Excited Charmonia and Charmonium Resonances from Lattice QCD

Excited Charmonia and Charmonium Resonances from Lattice QCD

Figure 1:  Examples of the results: left is the spectrum in the isospin-1 hidden-charm channel with JP=1+ (J is spin, P is parity), right is the isospin-0 doubly-charmed channel with JP=1+. Boxes are the computed masses and one-sigma statistical uncertainties; horizontal lines show the meson-meson energy levels expected if there were no meson-meson interactions with an adjacent number indicating the degeneracy if it is larger than one (lattice QCD calculations are performed in a finite volume and so the spectrum of meson-meson energy levels is discrete). The number of energy levels in the computed spectrum is equal to the number of expected non-interacting meson-meson levels and they all lie close to the non-interacting levels. This suggests that there are only weak meson-meson interactions and no strong indications of a bound state or narrow resonance in these channels.

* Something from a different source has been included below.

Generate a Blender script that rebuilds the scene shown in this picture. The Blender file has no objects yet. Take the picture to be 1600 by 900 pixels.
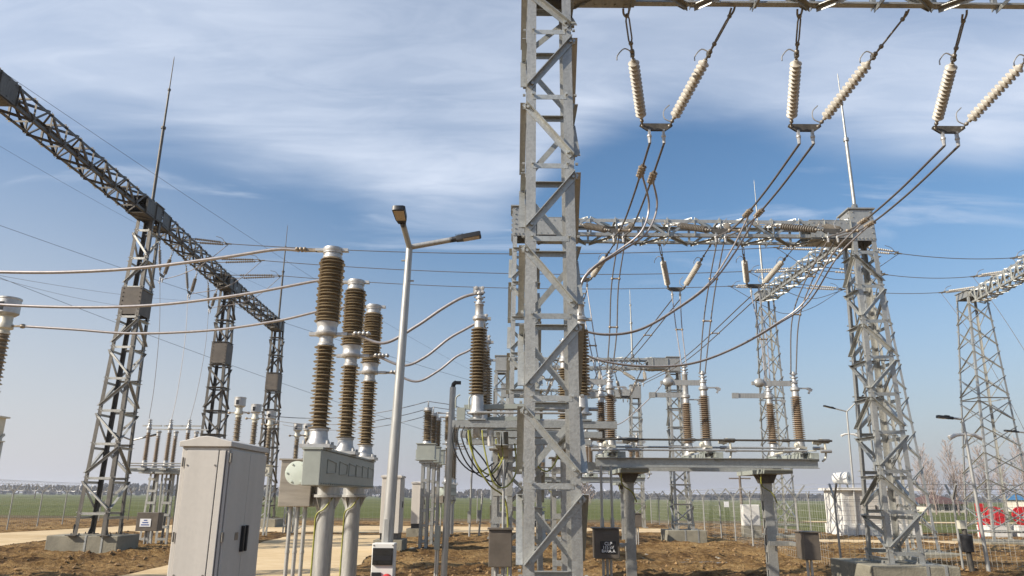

Experiments have observed a number of puzzling charmonium-like states in recent years. Of particular interest are states with ‘exotic flavour’, i.e. those with flavour quantum numbers which cannot arise from solely a quark-antiquark pair and so signal physics beyond a conventional meson. One proposed explanation for such states is that they are tetraquarks, compact states containing two quarks and two antiquarks. In Cheung et al [JHEP 1711 (2017) 033, arXiv:1709.01417] we developed methods to investigate the existence of tetraquarks using first-principles lattice QCD computations. The spectrum of states was calculated in a selection of exotic-flavour channels (isospin-1 hidden-charm and doubly-charmed channels), including a number where tetraquarks are expected in phenomenological models. There were no strong indications for any bound states or narrow resonances in the channels studied and so no sign of tetraquark candidates.